Entitlement vs Engagement – lessons from sandcastles

Sand working culture: if you start digging, they will come.

Found this great answer on Quora which illustrates nicely the difference between a culture of entitlement and culture of engagement. In answering a question about “What kind of jobs do the software engineers who earn $500k per year do?“, an ex-Googler Amin Ariana retells a story about a lad building a sandcastle on a beach.

The chap just starts digging on his own. He’s not like the other normals mooching about on the beach building solitary one-bucket sandcastles. He has his own vision and just starts working on creating a massive structure with a moat and an enormous trench down to water.

Now, whilst Armin uses the story to illustrate a point about ‘fairness’ in rewards for startup founders vs workers who feel entitled to higher wages, I see something else here. This single lad is not letting the fact that he is only one person stop him from attempting to build something much bigger than he ‘should’. He is engaged with a vision.

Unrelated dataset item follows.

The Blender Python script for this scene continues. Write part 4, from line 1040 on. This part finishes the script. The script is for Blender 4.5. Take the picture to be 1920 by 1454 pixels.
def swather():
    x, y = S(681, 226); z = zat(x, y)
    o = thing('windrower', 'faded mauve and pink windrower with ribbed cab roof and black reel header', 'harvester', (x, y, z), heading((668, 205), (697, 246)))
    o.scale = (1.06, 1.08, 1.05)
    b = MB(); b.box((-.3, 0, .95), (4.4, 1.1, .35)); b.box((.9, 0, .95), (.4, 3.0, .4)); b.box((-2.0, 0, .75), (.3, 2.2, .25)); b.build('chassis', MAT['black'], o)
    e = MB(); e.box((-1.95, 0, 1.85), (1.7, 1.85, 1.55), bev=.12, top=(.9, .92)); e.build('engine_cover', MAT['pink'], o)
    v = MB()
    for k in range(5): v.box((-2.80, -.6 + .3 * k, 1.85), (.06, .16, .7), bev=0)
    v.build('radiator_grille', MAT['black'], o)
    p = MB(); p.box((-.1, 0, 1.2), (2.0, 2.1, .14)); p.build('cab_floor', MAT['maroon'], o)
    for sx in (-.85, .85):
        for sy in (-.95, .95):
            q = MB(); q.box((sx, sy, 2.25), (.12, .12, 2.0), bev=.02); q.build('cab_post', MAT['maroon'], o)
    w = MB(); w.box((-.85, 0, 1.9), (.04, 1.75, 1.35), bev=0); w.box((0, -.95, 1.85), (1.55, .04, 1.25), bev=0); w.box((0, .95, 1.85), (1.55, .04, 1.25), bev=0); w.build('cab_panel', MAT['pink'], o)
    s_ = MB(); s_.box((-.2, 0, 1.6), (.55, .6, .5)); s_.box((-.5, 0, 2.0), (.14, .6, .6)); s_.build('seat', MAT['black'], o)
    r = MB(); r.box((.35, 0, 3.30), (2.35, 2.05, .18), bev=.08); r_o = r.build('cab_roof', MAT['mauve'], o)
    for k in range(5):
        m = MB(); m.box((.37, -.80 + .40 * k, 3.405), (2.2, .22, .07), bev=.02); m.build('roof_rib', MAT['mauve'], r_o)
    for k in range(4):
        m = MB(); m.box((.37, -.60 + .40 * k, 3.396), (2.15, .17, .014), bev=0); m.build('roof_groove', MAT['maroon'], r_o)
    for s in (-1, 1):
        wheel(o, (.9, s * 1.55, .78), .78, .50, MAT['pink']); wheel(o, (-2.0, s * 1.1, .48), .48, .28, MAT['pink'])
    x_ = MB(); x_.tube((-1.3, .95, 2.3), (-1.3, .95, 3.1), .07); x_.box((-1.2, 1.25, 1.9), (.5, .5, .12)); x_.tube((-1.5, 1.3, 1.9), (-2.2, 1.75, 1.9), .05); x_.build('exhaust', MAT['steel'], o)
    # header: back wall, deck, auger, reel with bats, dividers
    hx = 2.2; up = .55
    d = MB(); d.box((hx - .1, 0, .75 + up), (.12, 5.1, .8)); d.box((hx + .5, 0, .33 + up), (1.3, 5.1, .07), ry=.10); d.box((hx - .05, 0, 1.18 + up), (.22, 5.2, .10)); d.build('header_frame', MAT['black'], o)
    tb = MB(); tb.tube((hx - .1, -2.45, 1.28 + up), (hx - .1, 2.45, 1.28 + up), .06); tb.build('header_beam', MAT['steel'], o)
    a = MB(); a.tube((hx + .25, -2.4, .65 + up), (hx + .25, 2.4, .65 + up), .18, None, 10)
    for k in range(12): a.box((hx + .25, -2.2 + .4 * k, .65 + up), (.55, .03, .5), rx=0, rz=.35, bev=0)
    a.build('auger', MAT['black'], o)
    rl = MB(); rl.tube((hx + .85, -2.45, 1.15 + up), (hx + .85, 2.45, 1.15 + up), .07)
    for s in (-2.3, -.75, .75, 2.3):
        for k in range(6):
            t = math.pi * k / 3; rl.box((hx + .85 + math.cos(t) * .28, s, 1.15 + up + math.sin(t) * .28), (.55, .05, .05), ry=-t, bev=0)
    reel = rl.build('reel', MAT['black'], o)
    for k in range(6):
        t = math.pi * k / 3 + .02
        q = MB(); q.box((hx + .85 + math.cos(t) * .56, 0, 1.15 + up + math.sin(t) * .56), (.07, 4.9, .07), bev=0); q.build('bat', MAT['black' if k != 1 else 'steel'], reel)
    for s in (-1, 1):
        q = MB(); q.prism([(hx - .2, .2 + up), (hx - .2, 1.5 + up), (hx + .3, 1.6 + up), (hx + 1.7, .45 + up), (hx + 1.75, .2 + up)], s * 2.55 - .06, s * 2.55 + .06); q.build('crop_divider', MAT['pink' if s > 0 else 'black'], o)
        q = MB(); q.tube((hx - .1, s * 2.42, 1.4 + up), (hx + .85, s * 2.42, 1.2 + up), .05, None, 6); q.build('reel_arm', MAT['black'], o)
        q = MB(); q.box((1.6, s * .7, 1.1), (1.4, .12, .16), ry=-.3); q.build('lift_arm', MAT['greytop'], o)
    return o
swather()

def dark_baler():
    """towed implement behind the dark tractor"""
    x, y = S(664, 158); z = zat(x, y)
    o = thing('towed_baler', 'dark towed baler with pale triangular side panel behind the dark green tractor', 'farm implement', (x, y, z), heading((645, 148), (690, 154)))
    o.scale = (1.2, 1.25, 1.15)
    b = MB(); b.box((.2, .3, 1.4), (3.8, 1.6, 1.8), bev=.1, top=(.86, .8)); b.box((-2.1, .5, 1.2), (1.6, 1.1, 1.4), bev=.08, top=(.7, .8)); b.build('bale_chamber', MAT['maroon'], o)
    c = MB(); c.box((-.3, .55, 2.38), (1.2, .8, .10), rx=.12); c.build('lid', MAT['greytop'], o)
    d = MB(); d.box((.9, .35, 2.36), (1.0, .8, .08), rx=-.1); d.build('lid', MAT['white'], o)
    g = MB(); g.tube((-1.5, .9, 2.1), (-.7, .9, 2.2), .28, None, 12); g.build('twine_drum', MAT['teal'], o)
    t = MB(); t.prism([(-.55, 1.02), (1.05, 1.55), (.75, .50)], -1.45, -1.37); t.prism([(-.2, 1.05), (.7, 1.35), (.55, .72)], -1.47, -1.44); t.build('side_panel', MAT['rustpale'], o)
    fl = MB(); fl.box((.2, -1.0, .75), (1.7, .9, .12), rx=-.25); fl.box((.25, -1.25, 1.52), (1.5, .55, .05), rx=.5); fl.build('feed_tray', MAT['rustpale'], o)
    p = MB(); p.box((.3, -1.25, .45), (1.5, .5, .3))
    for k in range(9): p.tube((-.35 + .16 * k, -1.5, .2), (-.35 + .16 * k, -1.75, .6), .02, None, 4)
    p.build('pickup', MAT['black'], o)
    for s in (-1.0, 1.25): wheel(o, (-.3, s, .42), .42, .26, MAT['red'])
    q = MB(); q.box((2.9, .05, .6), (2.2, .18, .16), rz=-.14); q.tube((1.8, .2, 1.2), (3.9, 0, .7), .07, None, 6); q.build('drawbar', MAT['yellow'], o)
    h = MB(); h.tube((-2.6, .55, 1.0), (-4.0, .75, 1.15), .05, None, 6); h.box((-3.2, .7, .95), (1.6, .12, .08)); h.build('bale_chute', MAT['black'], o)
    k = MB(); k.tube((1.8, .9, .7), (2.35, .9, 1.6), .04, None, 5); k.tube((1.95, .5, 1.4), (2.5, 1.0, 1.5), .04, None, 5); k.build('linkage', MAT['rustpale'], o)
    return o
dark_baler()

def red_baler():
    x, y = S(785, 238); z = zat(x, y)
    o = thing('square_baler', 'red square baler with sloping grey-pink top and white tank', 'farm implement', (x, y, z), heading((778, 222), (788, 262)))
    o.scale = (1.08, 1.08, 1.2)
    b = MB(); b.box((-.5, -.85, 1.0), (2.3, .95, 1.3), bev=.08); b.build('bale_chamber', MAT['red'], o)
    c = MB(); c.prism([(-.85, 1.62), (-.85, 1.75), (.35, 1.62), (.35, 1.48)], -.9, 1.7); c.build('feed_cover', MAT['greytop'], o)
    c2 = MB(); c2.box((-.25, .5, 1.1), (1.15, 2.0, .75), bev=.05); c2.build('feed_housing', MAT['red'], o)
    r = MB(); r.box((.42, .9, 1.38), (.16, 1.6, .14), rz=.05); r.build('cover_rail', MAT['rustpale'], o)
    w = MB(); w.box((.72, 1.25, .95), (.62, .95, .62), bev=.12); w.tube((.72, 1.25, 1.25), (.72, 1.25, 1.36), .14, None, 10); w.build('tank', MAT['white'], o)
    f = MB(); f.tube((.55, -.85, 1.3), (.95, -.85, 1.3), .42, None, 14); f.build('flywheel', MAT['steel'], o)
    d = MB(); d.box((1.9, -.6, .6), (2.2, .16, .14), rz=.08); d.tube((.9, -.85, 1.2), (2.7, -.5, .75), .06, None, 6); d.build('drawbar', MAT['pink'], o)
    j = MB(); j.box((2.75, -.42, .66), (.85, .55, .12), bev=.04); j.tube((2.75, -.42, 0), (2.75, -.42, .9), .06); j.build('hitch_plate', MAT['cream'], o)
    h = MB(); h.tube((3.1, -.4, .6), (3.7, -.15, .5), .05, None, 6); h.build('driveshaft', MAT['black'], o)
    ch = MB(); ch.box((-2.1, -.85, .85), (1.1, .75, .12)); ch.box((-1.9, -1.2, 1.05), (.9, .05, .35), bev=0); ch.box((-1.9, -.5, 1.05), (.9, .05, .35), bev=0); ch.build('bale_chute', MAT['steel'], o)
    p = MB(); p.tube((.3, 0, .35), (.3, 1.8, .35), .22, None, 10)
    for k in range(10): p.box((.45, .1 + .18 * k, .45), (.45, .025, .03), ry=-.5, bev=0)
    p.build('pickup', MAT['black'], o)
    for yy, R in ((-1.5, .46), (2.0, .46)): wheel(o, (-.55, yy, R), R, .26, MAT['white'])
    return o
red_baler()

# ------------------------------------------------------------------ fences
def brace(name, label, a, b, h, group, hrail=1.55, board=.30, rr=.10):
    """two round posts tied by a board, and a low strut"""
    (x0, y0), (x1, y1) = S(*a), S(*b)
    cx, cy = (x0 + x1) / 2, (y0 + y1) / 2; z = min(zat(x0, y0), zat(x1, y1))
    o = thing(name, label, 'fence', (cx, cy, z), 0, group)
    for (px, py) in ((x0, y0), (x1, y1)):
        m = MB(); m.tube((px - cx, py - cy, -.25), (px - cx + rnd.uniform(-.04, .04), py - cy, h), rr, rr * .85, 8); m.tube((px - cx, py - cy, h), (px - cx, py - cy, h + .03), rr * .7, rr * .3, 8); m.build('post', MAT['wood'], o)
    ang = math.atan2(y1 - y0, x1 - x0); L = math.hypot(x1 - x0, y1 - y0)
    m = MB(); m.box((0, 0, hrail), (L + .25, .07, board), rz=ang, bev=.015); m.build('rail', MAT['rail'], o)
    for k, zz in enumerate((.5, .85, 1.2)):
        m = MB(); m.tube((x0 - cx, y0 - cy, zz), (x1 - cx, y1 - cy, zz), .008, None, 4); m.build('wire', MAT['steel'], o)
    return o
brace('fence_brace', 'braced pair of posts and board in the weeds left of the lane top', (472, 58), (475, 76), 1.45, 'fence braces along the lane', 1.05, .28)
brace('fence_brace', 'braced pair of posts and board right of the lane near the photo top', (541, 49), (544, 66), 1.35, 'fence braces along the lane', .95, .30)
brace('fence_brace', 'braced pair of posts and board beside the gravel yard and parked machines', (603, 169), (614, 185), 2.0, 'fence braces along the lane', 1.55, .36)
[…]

30 minutes of hard work later, he’s got the beginnings of a channel down to the water to fill his moat. At this point some watching kids pile in (because they’re the ones with imagination and excitement for new things and love getting swept up) and start digging with the lad to create a deeper, stronger channel.

10 minutes later and some of the adults without baggage start piling in and 15 minutes after that even random tourists are getting involved.

Within an hour from starting, this one lad had persuaded, just through his actions, around 15 people to get involved in his vision – and they all did, without requiring ‘selling’ on the concept or needing training. They were bystanders, unknowingly waiting for someone to provide something more than they were prepared to give on their own.

Armin uses the story to illustrate what he calls ‘Type 1’ vs ‘Type 2’ worker behaviour:

The overlooked detail is that not all sweat creates equal value. Type 2 worker was willing to break some rules, becoming an outcast and going hungry for an indeterminate period of time to create [something]. Type 1 Worker expects to “get paid” … by performing “skills” or “tasks”.

The Type 1s are waiting to be entertained, doing the same old things you do on a beach, not challenging themselves. The Type 2 lad ignores all this and just gets on with creating something new. His industry, the expression of vision through behaviour, leads to him inspiring engagement from other people and a better overall outcome: all the bystanders now feel part of something having created together something that could not be achieved in the same time individually.

Engagement creates energy which pulls in other people in the vicinity. Entitlement creates apathy.

When you can minimise the sense of entitlement in your culture, people will make stuff happen for themselves.